►

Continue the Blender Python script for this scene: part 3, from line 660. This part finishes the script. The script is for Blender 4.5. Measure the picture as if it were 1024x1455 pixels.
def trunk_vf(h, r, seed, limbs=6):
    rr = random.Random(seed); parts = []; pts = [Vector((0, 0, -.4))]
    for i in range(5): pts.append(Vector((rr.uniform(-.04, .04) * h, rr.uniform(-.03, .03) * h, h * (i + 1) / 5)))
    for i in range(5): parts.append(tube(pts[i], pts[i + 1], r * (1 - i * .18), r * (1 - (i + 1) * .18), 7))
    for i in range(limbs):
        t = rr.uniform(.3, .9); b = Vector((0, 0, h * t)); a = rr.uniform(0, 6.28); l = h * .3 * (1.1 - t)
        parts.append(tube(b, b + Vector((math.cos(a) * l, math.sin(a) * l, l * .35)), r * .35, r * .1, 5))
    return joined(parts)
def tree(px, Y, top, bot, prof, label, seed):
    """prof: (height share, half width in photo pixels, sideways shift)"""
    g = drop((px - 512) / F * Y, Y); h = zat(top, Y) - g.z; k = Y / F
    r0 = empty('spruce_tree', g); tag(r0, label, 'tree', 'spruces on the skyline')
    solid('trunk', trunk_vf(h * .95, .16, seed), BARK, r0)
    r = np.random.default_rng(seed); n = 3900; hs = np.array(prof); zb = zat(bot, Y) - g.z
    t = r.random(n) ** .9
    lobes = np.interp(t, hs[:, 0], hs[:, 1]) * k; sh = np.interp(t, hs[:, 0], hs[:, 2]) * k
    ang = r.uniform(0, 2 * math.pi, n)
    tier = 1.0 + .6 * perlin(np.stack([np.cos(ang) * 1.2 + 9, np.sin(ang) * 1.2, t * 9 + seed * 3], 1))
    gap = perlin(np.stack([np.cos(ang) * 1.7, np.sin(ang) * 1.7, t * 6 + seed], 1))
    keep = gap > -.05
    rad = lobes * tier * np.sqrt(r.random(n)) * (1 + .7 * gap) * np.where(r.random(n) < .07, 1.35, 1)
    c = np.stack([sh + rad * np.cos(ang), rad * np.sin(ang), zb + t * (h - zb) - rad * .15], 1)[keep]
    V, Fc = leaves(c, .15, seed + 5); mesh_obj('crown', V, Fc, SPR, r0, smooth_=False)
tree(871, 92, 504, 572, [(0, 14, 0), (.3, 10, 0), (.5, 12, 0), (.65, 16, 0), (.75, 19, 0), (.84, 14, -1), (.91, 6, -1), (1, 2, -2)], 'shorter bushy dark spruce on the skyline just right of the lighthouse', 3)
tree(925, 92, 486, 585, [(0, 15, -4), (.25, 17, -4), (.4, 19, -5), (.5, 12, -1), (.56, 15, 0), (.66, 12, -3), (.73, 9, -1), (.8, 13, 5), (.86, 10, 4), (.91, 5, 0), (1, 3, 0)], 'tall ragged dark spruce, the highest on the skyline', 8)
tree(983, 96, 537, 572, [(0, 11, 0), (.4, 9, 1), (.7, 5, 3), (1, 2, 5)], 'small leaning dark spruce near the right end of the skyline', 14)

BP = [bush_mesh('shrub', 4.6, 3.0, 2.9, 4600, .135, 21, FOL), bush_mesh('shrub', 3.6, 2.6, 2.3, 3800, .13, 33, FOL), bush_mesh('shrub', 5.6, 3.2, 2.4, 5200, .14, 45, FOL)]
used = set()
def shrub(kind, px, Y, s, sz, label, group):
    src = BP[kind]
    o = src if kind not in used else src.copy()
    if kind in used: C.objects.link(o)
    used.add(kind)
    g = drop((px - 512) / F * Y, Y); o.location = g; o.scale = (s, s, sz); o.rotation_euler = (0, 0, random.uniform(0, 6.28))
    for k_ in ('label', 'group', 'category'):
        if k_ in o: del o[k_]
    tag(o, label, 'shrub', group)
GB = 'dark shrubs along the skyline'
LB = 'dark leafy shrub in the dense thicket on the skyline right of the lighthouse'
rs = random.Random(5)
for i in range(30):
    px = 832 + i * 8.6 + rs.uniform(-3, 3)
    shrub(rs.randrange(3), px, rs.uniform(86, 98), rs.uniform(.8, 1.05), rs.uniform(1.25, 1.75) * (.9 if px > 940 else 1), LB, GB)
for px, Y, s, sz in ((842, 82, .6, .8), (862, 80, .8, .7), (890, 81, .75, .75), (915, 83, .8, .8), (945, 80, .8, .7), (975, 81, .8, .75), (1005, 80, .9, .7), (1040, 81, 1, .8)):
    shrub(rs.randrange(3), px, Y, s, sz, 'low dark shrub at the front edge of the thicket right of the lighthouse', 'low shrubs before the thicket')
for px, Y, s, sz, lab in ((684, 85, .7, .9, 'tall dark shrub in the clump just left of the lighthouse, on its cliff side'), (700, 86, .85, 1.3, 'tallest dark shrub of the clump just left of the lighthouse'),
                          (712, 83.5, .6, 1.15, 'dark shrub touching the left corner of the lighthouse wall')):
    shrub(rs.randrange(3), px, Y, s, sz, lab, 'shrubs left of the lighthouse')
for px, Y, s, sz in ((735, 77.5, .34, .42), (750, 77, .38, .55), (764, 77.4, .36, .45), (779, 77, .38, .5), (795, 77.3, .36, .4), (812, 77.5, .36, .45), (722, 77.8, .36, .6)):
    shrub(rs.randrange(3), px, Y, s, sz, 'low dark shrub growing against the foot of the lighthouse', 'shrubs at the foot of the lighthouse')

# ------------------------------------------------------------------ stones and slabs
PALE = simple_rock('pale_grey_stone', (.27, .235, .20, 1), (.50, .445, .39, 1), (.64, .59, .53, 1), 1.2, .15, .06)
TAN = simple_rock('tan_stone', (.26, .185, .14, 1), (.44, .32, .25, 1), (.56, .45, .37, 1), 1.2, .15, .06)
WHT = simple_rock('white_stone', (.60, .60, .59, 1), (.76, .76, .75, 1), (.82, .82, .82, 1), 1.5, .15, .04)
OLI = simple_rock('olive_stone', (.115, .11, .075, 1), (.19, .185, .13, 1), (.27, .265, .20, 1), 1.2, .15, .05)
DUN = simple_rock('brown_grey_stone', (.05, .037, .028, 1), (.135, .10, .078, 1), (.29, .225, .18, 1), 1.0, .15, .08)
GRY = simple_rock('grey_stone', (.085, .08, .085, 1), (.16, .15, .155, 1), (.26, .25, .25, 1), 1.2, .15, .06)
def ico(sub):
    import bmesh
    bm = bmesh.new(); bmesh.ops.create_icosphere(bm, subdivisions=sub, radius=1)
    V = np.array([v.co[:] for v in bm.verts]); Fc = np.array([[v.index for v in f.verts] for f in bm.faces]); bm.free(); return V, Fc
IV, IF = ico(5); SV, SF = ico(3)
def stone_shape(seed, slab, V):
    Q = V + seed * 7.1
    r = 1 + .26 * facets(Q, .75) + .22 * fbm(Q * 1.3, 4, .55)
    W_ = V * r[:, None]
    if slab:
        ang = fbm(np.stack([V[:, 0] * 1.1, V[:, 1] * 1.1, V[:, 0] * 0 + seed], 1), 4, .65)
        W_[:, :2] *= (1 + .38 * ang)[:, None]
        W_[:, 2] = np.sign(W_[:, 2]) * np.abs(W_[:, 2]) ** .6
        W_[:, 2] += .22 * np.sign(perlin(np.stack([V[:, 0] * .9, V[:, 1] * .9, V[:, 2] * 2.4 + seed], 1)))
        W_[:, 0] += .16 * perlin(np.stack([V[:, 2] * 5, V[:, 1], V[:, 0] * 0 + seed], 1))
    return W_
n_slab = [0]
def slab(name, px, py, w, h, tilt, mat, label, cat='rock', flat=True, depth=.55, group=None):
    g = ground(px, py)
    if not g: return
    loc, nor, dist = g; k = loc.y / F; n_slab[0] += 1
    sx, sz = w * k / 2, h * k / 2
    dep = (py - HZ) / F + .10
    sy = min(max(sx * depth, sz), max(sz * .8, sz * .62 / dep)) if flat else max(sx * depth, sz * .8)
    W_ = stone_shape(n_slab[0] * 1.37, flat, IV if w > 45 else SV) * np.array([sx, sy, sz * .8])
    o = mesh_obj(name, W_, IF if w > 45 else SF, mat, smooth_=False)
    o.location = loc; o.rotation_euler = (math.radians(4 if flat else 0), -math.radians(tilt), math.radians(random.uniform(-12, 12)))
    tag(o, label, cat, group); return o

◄

> Written task: Using the data above, say how many lines include "pixels". No other reply is needed.

> Exercise output: 2